**Requirement:** For the data below, report only the number of lines containing the string "picture".

**Data shown:**
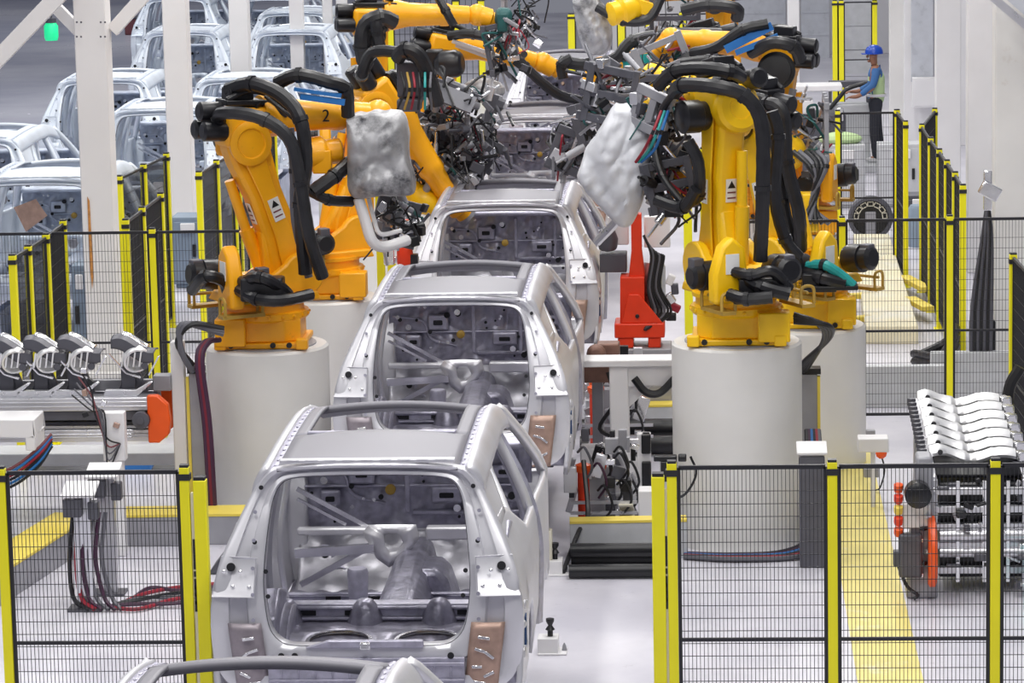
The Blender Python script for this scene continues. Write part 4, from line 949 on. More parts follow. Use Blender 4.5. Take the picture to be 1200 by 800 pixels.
def bracket(x, y, z, lab):
    t = thing('pressed_bracket', lab, 'bracket', (x, y, z), 0, 'pressed steel brackets on the conveyor')
    def crest(u): return .30+.045*math.sin(u*PI*1.5+.5)-.05*u
    b = MB(); b.grid(lambda u, v: V((-.18+.36*u, -.14-.02*math.sin(PI*u), crest(u)-.10*v*(.75+.35*math.sin(PI*u)))), 20, 4)
    b.grid(lambda u, v: V((-.18+.36*u, -.14-.02*math.sin(PI*u)+.24*v, crest(u)+.02*math.sin(PI*v))), 20, 5); b.build('top_flange', 'dgrey', t, solid=.012)
    b = MB(); b.grid(lambda u, v: V((-.10+.22*u, -.06+.14*v, crest(.22+.6*u)+.024+.012*math.sin(PI*v))), 12, 4); b.build('bright_edge', 'chrome', t, solid=.01)
    b = MB(); b.lathe([(.05, 0), (.105, .04), (.118, .10), (.112, .13), (.095, .13), (.085, .09), (.03, .05)], (-.01, -.03, .19), (.42, -1, -.45), 24)
    for k in range(4): b.beam((-.07+.05*k, -.172, .22), (-.09+.05*k, -.165, .10), .012, .02)
    b.build('scoop', 'bright', t)
    b = MB(); b.beam((-.20, -.13, .20), (-.06, -.13, .04), .035, .012); b.beam((-.06, -.13, .04), (.06, -.13, .0), .035, .012); b.beam((.22, -.13, .18), (.13, -.13, .02), .035, .012); b.build('v_leg', 'chrome', t)
    b = MB(); b.bb(-.12, .0, -.06, .04, -.14, .12); b.prism([(-.16, -.14), (.10, -.14), (.02, .06), (-.06, .06)], -.02, .02); b.build('holder', 'dgrey', t, bevel=.008)
    b = MB(); b.prism([(-.26, -.16), (.02, -.16), (.16, -.04), (.14, -.03), (.02, -.10), (-.24, -.10)], -.16, -.10); b.build('cradle', 'alu', t, bevel=.006)
    for xx in (-.05, .10):
        b = MB(); b.lathe([(.03, 0), (.03, .02)], (xx, -.135, .20-.1*(xx > 0)), (0, -1, 0), 12); b.build('boss', 'dgrey', t)
    return t
for px, lab in ((18, 'pressed steel bracket on the conveyor, cut by the left picture edge side'), (58, 'pressed steel bracket on the conveyor, second from the left edge'), (98, 'pressed steel bracket on the conveyor, just left of the white column'), (160, 'dark pressed steel bracket on the conveyor, right of the white column')):
    p = W(px, 450, 27.2); bracket(p.x, 27.2, 1.36, lab)
b = MB(); b.bb(-8, -4.62, 27.30, 27.36, 1.21, 1.30); b.bb(-4.75, -4.6, 27.25, 27.4, 1.21, 1.34); tag(b.build('guide_rail', 'grey', bevel=.006), 'dark grey guide rail along the top of the left conveyor', 'rail')
# sensor stand before it
t = thing('sensor_post', 'white post with clipped cables standing before the left conveyor', 'post', (-4.93, 26.4, 0))
b = MB(); b.bb(-.06, .06, -.05, .05, 0, 1.16); b.bb(-.09, .09, -.06, .06, .80, 1.20); b.build('post', 'white', t, bevel=.008)
for k in range(5):
    b = MB(); b.tube([(-.25-.02*k, -.05, 1.55-.05*k), (-.16, -.08, 1.38-.04*k), (-.14+.02*k, -.09, 1.2), (-.05, -.09, 1.0-.06*k), (.06, -.09, .95)], .007, 6); b.build('cable', ('rubber', 'brownred', 'hoseg', 'hoseg', 'rubber')[k], t)
for k in range(6):
    b = MB(); b.box((-.22+.05*k*(k % 2), -.06, 1.55-.09*k), (.05, .05, .04), R=Mx.Rotation(k*.7, 3, 'Y')); b.build('clip', ('chrome', 'black', 'copper')[k % 3], t, bevel=.004)
t = thing('sensor_stand', 'grey twin column stand with tilted white plates behind the left front fence', 'stand', (-4.83, 24.75, 0))
for i, (x, y, z) in enumerate(((-.05, -.15, .90), (.04, .35, .94))):
    b = MB(); b.bb(x-.05, x-.02, y-.04, y+.04, 0, z); b.bb(x+.05, x+.08, y-.04, y+.04, 0, z); b.bb(x-.05, x+.08, y-.01, y+.01, 0, z); b.build('column', 'alu', t, bevel=.004)
    b = MB(); b.box((x, y, z+.04), (.26, .26, .02), R=Mx.Rotation(.25, 3, 'X')); b.build('plate', 'white', t, bevel=.003)
    b = MB(); b.bb(x-.12, x+.02, y-.10, y+.05, z-.16, z-.02); b.box((x+.10, y, z-.12), (.08, .1, .14)); b.build('sensor', 'dgrey', t, bevel=.01)
    b = MB(); b.bb(x-.12, x+.14, y-.10, y+.10, 0, .02); b.build('foot_plate', 'dgrey', t)
for k in range(6):
    b = MB(); b.tube([(-.12+.05*k, -.1, .75), (-.15+.05*k, -.16, .4), (-.13+.06*k, -.18, .1), (.0+.05*k, -.25, .02)], .018, 6); b.build('cable', ('black', 'redc', 'purple', 'hoseg', 'purple', 'hoseg')[k], t)
for k, (c, lab) in enumerate((('redc', 'red cable'), ('purple', 'purple cable'), ('black', 'black cable'), ('hoseg', 'grey cable'), ('redc', 'second red cable'), ('purple', 'thin purple cable'))):
    b = MB(); x0 = -4.7+.03*k
    b.tube([(x0, 24.55+.05*k, .03), (-4.45, 24.5+.12*k, .025+.01*(k % 3)), (-4.2, 24.8+.1*k-.25*(k % 2), .03), (-3.9, 24.9+.1*k-.2*(k % 2), .03), (-3.55, 25.2+.07*k-.2*(k % 2), .03)], .016, 6)
    tag(b.build('floor_cable', c), lab+' snaking over the floor right of the grey sensor stand, '+('nearest the stand foot', 'second in the bundle', 'lowest loop', 'middle of the bundle', 'upper loop', 'uppermost')[k], 'cable', 'cables on the floor at left')
b = MB(); b.prism([(0, 0), (.55, 0), (.55, .42), (.30, .42), (.16, .2)], -.2, .2); b.v = [p+V((-4.1, 25.9, 0)) for p in b.v]
tag(b.build('floor_duct', 'dgrey', bevel=.02), 'dark sloped duct on the floor behind the left gate posts', 'duct')
b = MB(); b.bb(-.15, .15, -.08, .08, 0, .14); b.v = [p+V((G(160, 551).x, G(160, 551).y, .01)) for p in b.v]; tag(b.build('parts_box', 'blue', bevel=.02), 'small blue box on the floor under the left conveyor', 'box')
t = thing('junction_box', 'white open fronted box with cables at the left picture edge', 'box', (-5.75, 26.5, 0))
b = MB(); b.bb(-.35, .18, -.2, .2, 1.02, 1.16); b.bb(-.35, -.30, -.2, .2, .0, 1.02); b.bb(.10, .18, -.2, .2, .9, 1.02); b.build('housing', 'white', t, bevel=.01)
for k in range(6):
    b = MB(); b.tube([(.30, -.1, 1.02-.02*k), (.18, -.15, .9-.03*k), (-.05, -.15, .74-.03*k), (-.3, -.1, .70-.03*k)], .012, 6); b.build('cable', ('brownred', 'blue', 'redc', 'black', 'blue', 'black')[k], t)
# duct, pale post and purple hoses left of the left plinth
b = MB(); b.bb(-4.60, -4.49, 27.3, 27.42, 0, 1.62); tag(b.build('cable_post', 'white', bevel=.01), 'white square post between conveyor end cap and left plinth', 'post')
t = thing('cable_duct', 'narrow grey cable duct with a yellow edge beside the left plinth', 'duct', (-4.40, 27.35, 0))
b = MB(); b.bb(-.05, .07, -.06, .06, 0, 1.35); b.build('duct', 'grey', t, bevel=.006)
b = MB(); b.bb(-.075, -.05, -.065, .0, 0, 1.32); b.build('yellow_edge', 'yline', t)
b = MB(); b.bb(-.06, .08, -.07, .07, 1.35, 1.40); b.build('lid', 'black', t, bevel=.006)
for k in range(3):
    b = MB(); b.tube([W(250+4*k, 398, 27.4), W(238+3*k, 402, 27.3), W(231+3*k, 425, 27.2), W(240+3*k, 500, 27.15), W(246+3*k, 600, 27.1)], .022, 8)
    tag(b.build('riser_hose', ('purple', 'maroon', 'purple')[k]), ('purple', 'dark red', 'second purple')[k]+' hose dropping from the left robot along its plinth', 'hose', 'hoses down the left plinth')
for k in range(3):
    b = MB(); b.tube([W(262, 385+k*3, 27.3), W(225-k*6, 380, 27.2), W(208+k*3, 402+k*6, 27.2), W(226, 428+k*4, 27.25)], .025, 8)
    tag(b.build('robot_cable', 'hoseg' if k else 'rubber'), 'grey cable looping from the left robot base to the duct, ' + ('outermost', 'middle', 'innermost')[k], 'cable', 'cables at the left robot base')
t = thing('cable_duct', 'grey cable duct with orange edge between the two right plinths', 'duct', (.76, 27.75, 0))
b = MB(); b.bb(-.08, .06, -.06, .06, 0, 1.22); b.build('duct', 'grey', t, bevel=.006)
b = MB(); b.bb(.06, .085, -.065, 0, .7, 1.2); b.build('orange_edge', 'yline', t)
b = MB(); b.bb(-.06, .09, -.07, .07, 1.22, 1.27); b.build('lid', 'black', t)
for k in range(4):
    b = MB(); b.tube([W(930, 368+k*3, 26.9), W(958+k*4, 378+k, 26.9), W(966+k*2, 396, 27.2), W(950-k*3, 425, 27.6), W(942-k*2, 436, 27.7)], .022, 8)
    tag(b.build('robot_cable', 'rubber'), 'black cable arching from the front right robot into the duct, ' + ('lowest', 'second', 'third', 'outermost')[k], 'cable', 'cables at the right robot base')
for k in range(6):
    b = MB(); b.tube([(.72+.02*k, 27.4, .8), (.72+.025*k, 27.0, .4), (.70+.03*k, 26.6, .08), (.5+.03*k, 26.25-.03*k, .03), (.1, 26.15-.03*k, .03), (-.3, 26.2-.02*k, .03)], .02, 6)
    tag(b.build('floor_cable', ('black', 'purple', 'blue', 'black', 'redc', 'hoseg')[k]), ('black', 'purple', 'blue', 'second black', 'red', 'grey')[k]+' cable running down and along the foot of the front right plinth', 'cable', 'cables at the right plinth foot')
t = thing('terminal_box', 'white topped terminal box behind the second right fence post', 'box', (.72, 25.9, 0))
b = MB(); b.bb(-.1, .1, -.1, .1, 0, .9); b.build('post', 'dgrey', t, bevel=.01)
b = MB(); b.box((0, 0, .95), (.24, .24, .02), R=Mx.Rotation(.2, 3, 'X')); b.bb(-.1, .1, -.08, .1, .80, .93); b.build('lid', 'white', t, bevel=.004)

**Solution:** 3